■ DATASET CONTENT ■
------------------------------------------------------------------------
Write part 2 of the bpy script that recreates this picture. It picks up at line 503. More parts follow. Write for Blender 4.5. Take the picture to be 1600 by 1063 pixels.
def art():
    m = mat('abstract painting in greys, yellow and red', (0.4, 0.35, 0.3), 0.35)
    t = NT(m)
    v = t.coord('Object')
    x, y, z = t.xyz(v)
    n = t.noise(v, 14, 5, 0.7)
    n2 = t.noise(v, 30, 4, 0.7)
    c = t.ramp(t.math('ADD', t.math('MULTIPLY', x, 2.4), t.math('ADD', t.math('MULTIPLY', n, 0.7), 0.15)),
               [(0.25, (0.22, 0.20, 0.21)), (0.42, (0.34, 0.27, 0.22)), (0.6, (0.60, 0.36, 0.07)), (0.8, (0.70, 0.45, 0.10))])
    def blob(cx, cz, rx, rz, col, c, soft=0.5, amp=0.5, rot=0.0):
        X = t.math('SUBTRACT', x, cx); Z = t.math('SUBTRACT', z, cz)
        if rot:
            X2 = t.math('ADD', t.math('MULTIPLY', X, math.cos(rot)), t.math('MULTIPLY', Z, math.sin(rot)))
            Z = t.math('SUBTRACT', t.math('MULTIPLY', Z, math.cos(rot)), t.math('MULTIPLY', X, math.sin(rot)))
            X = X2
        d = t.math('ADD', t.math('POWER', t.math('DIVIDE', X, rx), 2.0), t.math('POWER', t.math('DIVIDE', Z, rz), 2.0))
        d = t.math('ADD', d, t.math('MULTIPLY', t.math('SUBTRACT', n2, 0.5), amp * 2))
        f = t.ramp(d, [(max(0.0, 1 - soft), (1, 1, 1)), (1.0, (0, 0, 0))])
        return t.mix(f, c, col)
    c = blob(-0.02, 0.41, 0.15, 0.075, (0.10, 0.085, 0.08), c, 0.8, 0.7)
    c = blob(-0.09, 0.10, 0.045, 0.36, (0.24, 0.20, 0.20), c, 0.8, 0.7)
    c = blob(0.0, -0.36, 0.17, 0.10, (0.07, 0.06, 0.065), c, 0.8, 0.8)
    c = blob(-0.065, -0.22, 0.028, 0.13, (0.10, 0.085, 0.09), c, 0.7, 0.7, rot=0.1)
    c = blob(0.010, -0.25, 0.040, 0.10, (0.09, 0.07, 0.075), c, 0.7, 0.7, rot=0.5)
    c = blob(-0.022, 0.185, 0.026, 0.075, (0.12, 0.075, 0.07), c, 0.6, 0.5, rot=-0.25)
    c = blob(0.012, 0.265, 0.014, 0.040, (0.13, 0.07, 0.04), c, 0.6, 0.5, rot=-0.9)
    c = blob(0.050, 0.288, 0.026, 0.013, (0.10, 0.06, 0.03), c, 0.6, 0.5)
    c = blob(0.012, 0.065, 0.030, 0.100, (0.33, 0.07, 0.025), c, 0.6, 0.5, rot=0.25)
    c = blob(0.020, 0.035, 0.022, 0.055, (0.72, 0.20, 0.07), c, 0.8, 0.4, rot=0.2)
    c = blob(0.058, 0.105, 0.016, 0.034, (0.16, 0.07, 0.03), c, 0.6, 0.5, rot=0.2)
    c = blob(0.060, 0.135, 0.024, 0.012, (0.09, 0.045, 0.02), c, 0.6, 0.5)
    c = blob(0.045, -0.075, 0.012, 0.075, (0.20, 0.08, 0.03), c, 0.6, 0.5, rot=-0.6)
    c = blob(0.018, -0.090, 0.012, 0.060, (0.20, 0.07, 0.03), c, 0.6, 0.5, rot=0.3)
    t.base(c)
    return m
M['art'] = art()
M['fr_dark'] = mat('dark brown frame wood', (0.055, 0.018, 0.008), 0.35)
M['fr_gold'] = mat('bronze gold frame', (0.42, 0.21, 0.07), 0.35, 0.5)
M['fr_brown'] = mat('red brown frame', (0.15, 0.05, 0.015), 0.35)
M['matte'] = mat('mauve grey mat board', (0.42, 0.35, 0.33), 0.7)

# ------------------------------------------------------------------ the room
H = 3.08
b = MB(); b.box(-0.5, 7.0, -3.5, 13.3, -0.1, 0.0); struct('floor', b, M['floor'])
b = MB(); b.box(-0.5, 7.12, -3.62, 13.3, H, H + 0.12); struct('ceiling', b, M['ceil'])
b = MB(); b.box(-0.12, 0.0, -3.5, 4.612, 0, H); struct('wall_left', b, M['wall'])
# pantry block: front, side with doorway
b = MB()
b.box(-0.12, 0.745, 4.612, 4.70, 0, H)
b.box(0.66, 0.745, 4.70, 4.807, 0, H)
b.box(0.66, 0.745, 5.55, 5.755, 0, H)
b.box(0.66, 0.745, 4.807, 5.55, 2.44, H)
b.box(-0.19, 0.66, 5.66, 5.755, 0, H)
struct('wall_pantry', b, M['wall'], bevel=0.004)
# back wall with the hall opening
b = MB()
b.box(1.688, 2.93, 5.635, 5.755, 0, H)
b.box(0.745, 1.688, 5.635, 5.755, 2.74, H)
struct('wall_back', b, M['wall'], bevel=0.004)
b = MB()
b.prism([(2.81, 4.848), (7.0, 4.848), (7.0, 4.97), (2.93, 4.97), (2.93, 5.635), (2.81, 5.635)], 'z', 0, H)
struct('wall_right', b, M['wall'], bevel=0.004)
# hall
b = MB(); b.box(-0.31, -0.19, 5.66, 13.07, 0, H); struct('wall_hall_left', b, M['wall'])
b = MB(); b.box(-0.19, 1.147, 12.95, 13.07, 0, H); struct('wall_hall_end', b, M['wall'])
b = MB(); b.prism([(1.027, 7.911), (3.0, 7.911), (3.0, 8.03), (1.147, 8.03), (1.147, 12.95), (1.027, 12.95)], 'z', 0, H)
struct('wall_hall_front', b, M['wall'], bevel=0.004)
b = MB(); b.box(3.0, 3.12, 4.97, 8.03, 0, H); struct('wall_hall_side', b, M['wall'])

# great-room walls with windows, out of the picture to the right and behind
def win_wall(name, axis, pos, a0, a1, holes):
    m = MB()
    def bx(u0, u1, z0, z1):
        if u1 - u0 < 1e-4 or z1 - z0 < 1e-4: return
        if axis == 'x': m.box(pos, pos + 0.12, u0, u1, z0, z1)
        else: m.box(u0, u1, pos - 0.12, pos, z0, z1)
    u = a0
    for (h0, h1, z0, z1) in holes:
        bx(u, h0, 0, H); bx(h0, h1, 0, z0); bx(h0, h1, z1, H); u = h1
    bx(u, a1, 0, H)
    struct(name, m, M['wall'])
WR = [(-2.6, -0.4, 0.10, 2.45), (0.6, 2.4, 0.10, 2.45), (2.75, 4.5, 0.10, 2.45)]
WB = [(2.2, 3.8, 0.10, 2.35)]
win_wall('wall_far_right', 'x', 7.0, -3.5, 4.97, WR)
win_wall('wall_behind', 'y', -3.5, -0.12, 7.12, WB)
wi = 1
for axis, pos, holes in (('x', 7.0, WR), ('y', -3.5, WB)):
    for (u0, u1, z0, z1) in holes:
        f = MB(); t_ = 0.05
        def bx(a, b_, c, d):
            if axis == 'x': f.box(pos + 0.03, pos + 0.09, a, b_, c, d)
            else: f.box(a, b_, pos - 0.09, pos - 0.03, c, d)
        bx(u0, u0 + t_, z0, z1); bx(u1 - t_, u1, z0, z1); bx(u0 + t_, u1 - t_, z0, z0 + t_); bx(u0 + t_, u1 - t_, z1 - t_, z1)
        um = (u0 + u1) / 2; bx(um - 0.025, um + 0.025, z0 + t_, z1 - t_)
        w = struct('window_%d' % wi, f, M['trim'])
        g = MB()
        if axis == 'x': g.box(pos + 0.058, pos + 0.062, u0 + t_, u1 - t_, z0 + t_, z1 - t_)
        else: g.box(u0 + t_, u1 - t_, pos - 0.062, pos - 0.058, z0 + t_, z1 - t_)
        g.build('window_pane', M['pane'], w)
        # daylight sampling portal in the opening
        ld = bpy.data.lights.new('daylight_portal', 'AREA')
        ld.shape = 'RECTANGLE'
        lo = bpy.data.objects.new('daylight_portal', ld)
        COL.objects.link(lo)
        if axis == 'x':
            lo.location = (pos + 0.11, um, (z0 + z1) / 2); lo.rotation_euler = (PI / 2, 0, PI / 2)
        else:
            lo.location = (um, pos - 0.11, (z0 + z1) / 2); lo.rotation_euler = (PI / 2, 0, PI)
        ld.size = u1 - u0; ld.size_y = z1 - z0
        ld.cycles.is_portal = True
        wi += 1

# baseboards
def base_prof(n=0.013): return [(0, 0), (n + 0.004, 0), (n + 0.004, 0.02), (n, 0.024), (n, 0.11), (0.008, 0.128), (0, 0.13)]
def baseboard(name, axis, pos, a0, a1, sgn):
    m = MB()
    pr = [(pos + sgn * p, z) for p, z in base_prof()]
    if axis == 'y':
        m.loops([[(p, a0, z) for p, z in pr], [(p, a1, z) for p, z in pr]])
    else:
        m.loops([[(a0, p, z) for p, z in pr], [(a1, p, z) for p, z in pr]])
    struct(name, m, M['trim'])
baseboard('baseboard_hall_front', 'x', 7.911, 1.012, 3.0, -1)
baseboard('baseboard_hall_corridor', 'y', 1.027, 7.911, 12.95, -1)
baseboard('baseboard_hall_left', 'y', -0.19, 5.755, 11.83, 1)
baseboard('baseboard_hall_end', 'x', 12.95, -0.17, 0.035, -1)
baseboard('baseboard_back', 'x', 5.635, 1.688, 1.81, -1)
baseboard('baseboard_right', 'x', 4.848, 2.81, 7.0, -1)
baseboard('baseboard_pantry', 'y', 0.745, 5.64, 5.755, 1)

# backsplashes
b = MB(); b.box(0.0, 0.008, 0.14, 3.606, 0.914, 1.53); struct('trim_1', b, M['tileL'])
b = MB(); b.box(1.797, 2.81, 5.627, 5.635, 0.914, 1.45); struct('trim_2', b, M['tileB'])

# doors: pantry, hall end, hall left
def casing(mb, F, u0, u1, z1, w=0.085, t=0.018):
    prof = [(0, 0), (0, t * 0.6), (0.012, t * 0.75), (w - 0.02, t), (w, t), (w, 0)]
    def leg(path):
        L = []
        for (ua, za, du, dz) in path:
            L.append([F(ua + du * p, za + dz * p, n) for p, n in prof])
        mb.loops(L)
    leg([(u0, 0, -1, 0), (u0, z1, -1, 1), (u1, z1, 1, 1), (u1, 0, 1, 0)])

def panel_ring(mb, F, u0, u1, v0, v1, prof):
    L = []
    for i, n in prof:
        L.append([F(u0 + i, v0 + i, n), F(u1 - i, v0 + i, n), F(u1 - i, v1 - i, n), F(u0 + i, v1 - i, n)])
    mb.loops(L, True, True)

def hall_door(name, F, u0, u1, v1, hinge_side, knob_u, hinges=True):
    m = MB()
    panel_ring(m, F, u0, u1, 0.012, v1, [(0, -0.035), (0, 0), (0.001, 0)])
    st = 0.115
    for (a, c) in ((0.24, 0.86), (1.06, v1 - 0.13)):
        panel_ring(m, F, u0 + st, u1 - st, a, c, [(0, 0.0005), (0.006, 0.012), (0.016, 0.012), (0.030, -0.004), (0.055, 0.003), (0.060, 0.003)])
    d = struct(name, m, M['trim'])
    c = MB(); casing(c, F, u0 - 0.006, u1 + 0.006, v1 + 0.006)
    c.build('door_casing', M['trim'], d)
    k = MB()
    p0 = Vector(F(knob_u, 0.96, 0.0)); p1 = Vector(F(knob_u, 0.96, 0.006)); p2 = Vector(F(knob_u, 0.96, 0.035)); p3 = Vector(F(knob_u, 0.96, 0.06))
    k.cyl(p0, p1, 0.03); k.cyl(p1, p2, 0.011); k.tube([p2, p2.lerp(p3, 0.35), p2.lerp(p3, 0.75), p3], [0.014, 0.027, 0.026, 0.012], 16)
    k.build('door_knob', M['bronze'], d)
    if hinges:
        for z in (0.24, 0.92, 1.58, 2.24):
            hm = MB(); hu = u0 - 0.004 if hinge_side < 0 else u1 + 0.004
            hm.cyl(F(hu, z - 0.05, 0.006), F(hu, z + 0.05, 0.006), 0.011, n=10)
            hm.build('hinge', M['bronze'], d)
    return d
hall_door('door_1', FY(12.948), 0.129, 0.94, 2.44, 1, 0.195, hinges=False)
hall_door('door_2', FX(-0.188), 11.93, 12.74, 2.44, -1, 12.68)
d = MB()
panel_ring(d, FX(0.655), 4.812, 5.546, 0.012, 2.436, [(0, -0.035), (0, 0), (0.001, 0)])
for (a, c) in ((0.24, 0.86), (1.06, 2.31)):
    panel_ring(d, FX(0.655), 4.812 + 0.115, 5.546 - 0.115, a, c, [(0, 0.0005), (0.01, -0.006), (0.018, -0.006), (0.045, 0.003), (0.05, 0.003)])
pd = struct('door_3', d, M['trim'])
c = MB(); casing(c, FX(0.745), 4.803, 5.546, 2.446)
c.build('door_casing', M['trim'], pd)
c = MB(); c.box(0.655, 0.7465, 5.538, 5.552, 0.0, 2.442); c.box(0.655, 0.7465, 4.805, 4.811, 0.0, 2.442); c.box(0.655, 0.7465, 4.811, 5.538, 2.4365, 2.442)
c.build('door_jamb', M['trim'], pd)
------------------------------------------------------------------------
■ PROBLEM DETAILS ■
Write out every line of the data that holds the word "picture".

■ TASK RESULT ■
Write part 2 of the bpy script that recreates this picture. It picks up at line 503. More parts follow. Write for Blender 4.5. Take the picture to be 1600 by 1063 pixels.
# great-room walls with windows, out of the picture to the right and behind